Mengapa menikah hukumnya mubah?, Karena menikah sudah menjadi tabiat dan nafsu condong melakukanya. Walaupun menikah sangat dibutuhkan guna melanjutkan istafet kepemelukan agama, namun tidak sampai kederajat wajib. Karena tanpa diwajibkan, menikah sudah menjadi keniscayaan bagi sebagian besar manusia. Suatu kegiatan yang sudah menjadi tabiat manusia dan mereka sangat membutuhkan kegiatan tersebut, dengan atau tanpa penekanan syariat pastilah berjalan, tinggal memberi peraturan agar terhindar dari kebahagiaan egois.
Hukum atau undang-undang adalah sebuah peraturan yang timbul dari masyarakat untuk masyarakat, guna mencapai kemaslahatan bersama, untuk mencapai cita-cita bersama. Apapun perkara yang dapat menghasilkan kemaslahatan kolektif, haruslah dijadikan hukum atau undang-undang, baik yang sudah berlaku mendarah daging sehingga dijadikan adat oleh masyarakat atau yang masih asing di telinga masyarakat.
Jadi sumber undang-undang ada dua yang menjurus kepada maslahat kolektif, pertama dari perilaku yang terus menerus dilakukan yaitu sebuah kebutuhan dan merasa dibutuhkan dan yang kedua dari sebuah kebutuhan tapi belum dirasa kebutuhan. Sumber pertama pembentuk undang-undang adalah adat kebiasaan, maka sangatlah mudah menegakkan serta penjagaan pun relative lebih gampang. Sumber kedua adalah perilaku yang belum dirasa kebutuhan walapun sudah pasti maslahatnya. Masyarakat perlu diberikan sosialisasi serta bimbingan dari petugas penegak undang-undang, cara tersebut mungkin efektif untuk orang yang lekas sadar karena keluasan ilmunya, akan tetapi bagi mereka yang masih dangkal kayaknya belum teratasi dengan cara di atas, oleh sebab itu di perlukan kesiap siagaan, ketangkasan dan ketegasan bagi penegak undang-undang.
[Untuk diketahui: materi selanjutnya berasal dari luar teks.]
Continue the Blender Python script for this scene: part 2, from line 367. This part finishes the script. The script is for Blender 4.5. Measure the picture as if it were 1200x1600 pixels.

Indikasi undang-undang yang mudah atau sulit di jalankan masyarakat adalah tergantung adatkah atau asingkah pembentuk undang-undang tersebut. Terlepas dari manakah undang-undang tersebut dilahirkan. Yang pasti itu semua adalah wasilah kebahagian bersama. Jadi sebuah masyarakat yang mudah mentaati undang-undang yang datang dari manapun adalah masyarakat beradap, menerima kebenaran dan mementingkan kebersamaan membuang jauh egois dan begitu juga sebaliknya.
Semisal menggunakan kendaraan bermontor, masyarakat berbondong-bondong memanfaatkan tehnologi tersebut, walaupun tanpa peraturan yang menekan. Untuk mencegah kemungkinan yang ditimbulkan berkendara yaitu kebahagiaan yang mengakibatkan kerugian pablik, dibentuklah peratuaran-peraturan seperti kartu SIM yang harus dimiliki pengendara sebagai bentuk kemahiran dalam berkendara serta perkara yang berhubungan dengannya dan izin berkendara, agaknya peraturan tersebut sangatlah sulit diterima masyarakat, oleh karena itu diwajibkan. Banyak kemungkinan yang menjadi alasan masyarakat sulit menerima hal itu, pertama anggapan montor-montor sendiri harusnya tidak ada aturan, kedua yang penting kemahiran berkendara walaupun tanpa SIM yang mereka buktikan dengan lolos dari kejaran polisi karena mereka beranggapan membuat SIM hanya menambah buncit perut penjilat pemerintah bukan sebagai bentuk kelayakan bermontor.
Adapun desiran hati yang mengarah kejiwa serta menjadi motifasi untuk melaksanakan peraturan adalah bentuk irodah keinginan yang disebabkan pemahaman yang menggiring pada kesadaran. Dan alat untuk mencapai pemahaman adalah akal yang merasa sebuah kebutuhan untuk menggapai kemaslahatan. Singkatnya, bagi akal yang sudah bisa berfikir kedepan atau sudah balig yakni bisa membedakan mana yang baik dan buruk bagi dirinya, yang bisa menaati peraturan dengan sendirinya. Hanya orang masih kecil atau belum baliglah, yang membutuhkan bimbingan untuk melaksanakan kegiatan tersebut sebab akalnya masih lemah untuk berdiri sendiri.